Finalmente, há quem se refugie, para defender a integridade territorial da Sérvia, nos
perigos que encerra uma rectificação de fronteiras como a que está em marcha na Sérvia e no Kosovo. Ora na verdade a história da Europa tem sido feita, sempre foi feita, a partir da rectificação de fronteiras impostas pelos mais fortes. E diga-se, aliás, para o bem ou para o mal, que este não é sequer apenas um problema europeu naquilo que aos último 50 ou 60 anos diz respeito. Por exemplo, a comunidade internacional, que integrou “sabiamente” a Eritréia na Etiópia depois da Segunda Guerra Mundial, reconheceu o seu direito à autodeterminação e independência há meia dúzia de anos após décadas de guerra civil. A mesma comunidade internacional que reconheceu um único estado paquistanês – um ocidental e um outro oriental –, aceitou décadas mais tarde a inevitabilidade e a bondade da criação do Bangladesh a partir do antigo Paquistão oriental e após vários anos de guerra civil. A comunidade internacional também pouco ou nada faz para impedir a integração do Saara ocidental em Marrocos (outra redefinição de fronteiras), como não mexeu uma palha para evitar aquilo que foi uma violação ilegal e violenta do princípio de não revisão unilateral de fronteiras quando, em Dezembro de 1961, tropas da União Indiana invadiram e ocuparam o "Estado Português da Índia." E por aí fora…
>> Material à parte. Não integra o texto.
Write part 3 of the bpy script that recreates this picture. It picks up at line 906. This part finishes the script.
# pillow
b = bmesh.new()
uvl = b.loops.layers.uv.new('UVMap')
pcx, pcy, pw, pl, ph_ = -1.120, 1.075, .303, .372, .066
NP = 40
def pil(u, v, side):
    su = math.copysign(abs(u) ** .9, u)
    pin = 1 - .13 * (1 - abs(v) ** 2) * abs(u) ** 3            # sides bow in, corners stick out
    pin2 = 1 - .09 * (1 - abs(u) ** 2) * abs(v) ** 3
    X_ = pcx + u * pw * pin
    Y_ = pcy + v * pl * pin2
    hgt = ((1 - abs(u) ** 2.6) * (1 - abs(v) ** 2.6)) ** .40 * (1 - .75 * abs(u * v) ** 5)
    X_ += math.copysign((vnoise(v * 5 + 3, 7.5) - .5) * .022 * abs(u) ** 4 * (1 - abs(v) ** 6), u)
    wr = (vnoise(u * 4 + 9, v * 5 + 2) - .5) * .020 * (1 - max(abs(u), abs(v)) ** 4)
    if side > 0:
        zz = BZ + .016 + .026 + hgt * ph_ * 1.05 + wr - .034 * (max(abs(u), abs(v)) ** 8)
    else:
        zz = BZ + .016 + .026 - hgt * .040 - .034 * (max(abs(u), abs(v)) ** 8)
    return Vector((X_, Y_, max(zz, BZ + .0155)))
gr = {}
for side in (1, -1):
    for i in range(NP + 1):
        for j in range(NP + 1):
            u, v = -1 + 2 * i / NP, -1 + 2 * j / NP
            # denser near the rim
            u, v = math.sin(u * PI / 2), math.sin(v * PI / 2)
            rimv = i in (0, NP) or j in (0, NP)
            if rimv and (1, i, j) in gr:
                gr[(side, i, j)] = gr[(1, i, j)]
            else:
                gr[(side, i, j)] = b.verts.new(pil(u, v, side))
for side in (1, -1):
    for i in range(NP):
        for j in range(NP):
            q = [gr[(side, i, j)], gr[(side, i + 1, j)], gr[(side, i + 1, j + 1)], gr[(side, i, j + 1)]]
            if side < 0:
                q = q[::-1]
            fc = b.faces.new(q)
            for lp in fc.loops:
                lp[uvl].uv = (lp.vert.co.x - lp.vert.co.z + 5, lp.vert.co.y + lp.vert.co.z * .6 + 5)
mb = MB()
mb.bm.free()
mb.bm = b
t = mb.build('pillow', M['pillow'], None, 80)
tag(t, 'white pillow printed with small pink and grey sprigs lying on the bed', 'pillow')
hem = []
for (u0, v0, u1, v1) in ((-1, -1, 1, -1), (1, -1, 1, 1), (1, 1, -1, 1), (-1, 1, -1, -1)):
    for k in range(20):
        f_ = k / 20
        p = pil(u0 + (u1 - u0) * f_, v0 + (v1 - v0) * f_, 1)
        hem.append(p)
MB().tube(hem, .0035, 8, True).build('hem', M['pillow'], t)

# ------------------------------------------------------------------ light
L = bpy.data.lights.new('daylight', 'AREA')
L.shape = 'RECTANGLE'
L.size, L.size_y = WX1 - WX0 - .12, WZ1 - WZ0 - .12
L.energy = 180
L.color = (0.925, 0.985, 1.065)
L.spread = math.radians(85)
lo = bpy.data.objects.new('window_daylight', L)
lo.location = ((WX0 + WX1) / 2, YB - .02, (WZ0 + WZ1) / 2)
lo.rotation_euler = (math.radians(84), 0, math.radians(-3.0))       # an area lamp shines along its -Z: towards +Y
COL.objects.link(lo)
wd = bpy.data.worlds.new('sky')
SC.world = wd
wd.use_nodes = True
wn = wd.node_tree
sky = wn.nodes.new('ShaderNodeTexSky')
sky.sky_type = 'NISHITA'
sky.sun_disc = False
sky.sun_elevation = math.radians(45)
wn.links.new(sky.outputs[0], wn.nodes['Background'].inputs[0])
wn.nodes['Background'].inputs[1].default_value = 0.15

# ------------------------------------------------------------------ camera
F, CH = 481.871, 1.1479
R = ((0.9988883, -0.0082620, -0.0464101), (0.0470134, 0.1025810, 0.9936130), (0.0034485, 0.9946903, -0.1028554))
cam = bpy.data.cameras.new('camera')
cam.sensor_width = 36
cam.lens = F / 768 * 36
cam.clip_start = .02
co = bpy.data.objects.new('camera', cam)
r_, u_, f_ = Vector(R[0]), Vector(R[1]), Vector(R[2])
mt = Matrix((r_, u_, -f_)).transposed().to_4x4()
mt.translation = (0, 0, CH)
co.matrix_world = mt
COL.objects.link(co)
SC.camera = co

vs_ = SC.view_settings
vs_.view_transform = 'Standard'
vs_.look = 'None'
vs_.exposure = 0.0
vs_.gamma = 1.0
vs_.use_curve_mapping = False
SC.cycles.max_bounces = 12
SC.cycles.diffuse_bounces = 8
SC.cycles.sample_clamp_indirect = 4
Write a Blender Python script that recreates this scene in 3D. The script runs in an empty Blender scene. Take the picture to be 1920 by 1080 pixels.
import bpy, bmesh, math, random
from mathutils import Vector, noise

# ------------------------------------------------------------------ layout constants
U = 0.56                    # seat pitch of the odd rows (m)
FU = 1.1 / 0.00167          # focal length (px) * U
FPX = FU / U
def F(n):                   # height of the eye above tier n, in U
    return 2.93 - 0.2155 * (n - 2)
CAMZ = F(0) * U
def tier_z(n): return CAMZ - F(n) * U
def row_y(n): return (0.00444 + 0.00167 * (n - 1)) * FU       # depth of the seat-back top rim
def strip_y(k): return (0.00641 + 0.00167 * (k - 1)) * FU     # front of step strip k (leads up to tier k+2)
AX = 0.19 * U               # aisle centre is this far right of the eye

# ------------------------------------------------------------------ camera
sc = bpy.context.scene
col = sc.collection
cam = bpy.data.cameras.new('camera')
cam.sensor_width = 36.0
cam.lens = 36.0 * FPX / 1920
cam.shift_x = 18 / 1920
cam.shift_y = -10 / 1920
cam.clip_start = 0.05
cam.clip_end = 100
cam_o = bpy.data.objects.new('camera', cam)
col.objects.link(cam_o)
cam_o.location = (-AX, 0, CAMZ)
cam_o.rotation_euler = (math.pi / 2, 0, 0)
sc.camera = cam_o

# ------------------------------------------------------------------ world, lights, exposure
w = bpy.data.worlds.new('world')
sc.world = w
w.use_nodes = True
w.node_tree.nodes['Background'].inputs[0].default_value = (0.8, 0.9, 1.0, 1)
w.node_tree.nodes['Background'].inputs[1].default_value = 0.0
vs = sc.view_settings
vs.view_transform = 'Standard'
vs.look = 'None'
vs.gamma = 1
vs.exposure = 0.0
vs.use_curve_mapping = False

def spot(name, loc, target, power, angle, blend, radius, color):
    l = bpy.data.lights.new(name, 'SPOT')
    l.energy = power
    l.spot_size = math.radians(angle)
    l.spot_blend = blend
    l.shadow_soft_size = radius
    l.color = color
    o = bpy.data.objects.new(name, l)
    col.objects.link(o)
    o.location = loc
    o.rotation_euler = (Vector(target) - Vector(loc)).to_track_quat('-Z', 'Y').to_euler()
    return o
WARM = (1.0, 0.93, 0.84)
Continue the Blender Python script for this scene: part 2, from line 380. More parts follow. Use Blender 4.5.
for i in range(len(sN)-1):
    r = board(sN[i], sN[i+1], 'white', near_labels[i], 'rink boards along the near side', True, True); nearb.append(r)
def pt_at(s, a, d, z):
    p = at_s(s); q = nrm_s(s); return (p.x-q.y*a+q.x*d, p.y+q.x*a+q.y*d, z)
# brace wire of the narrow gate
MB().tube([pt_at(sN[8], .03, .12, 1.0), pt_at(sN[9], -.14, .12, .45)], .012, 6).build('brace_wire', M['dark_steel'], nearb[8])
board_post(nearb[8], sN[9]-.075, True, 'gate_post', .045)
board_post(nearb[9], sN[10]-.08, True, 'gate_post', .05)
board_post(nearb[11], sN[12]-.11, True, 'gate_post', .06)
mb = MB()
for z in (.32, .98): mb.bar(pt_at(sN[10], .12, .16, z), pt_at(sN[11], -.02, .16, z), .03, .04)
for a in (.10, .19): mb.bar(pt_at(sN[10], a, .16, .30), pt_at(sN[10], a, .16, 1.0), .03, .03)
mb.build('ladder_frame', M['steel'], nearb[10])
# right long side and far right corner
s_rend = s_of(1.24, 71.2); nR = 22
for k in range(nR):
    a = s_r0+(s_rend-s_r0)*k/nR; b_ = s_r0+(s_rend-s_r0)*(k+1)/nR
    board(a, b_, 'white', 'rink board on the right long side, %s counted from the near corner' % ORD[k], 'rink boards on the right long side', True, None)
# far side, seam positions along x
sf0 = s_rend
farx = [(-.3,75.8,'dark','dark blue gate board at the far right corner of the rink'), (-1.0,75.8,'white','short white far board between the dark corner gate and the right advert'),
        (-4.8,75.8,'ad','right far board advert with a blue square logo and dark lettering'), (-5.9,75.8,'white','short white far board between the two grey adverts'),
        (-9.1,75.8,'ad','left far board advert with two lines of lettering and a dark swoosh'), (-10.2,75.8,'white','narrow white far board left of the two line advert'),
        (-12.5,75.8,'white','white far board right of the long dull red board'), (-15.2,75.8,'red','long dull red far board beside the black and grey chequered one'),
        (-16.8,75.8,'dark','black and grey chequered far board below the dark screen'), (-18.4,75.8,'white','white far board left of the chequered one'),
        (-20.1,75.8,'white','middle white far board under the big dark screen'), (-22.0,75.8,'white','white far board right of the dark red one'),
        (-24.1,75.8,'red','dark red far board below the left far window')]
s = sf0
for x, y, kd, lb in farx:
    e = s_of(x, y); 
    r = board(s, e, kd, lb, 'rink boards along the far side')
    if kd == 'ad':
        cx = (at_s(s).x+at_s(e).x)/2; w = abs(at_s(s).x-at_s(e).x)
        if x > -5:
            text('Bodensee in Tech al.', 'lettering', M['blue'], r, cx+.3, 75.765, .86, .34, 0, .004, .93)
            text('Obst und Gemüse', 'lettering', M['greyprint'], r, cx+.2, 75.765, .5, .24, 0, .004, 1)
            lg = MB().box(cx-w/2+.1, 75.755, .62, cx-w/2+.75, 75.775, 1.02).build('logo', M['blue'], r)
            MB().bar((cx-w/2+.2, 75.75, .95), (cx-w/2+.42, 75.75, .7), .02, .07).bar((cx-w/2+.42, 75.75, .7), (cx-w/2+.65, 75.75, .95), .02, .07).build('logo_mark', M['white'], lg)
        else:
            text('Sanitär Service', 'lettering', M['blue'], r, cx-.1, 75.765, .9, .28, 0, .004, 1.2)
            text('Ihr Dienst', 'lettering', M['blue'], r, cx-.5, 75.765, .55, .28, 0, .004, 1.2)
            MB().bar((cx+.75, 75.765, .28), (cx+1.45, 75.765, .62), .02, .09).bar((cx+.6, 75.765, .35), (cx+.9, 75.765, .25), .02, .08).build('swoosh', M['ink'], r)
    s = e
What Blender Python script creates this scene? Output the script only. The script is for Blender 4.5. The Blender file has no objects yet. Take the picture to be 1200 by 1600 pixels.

No entanto, apesar de tudo isto, devo confessar que nunca simpatizei tanto com as posições da Sérvia. A Sérvia e os sérvios têm sido ultimamente vítimas maiores do cinismo, da cobardia e da chantagem europeia cujo último momento alto foi a promessa feita a Belgrado de acelerar a sua entrada na UE a troco da aceitação pelo governo e pelo povo sérvio da independência do Kosovo. Este episódio, aliás, fez-me lembrar as propostas que os EUA, no tempo de JFK, faziam ao governo português para que este aceitasse a independência de Angola e, um pouco mais tarde, de todas as "províncias ultramarinas" de então. Para Kennedy, mas não para Salazar, a questão colonial portuguesa era, ou devia ser uma questão de dinheiro. A troco de uns milhões de dólares – uma espécie de fundos estruturais avant la lettre – deixava-se o império e tudo passaria a viver na paz do senhor.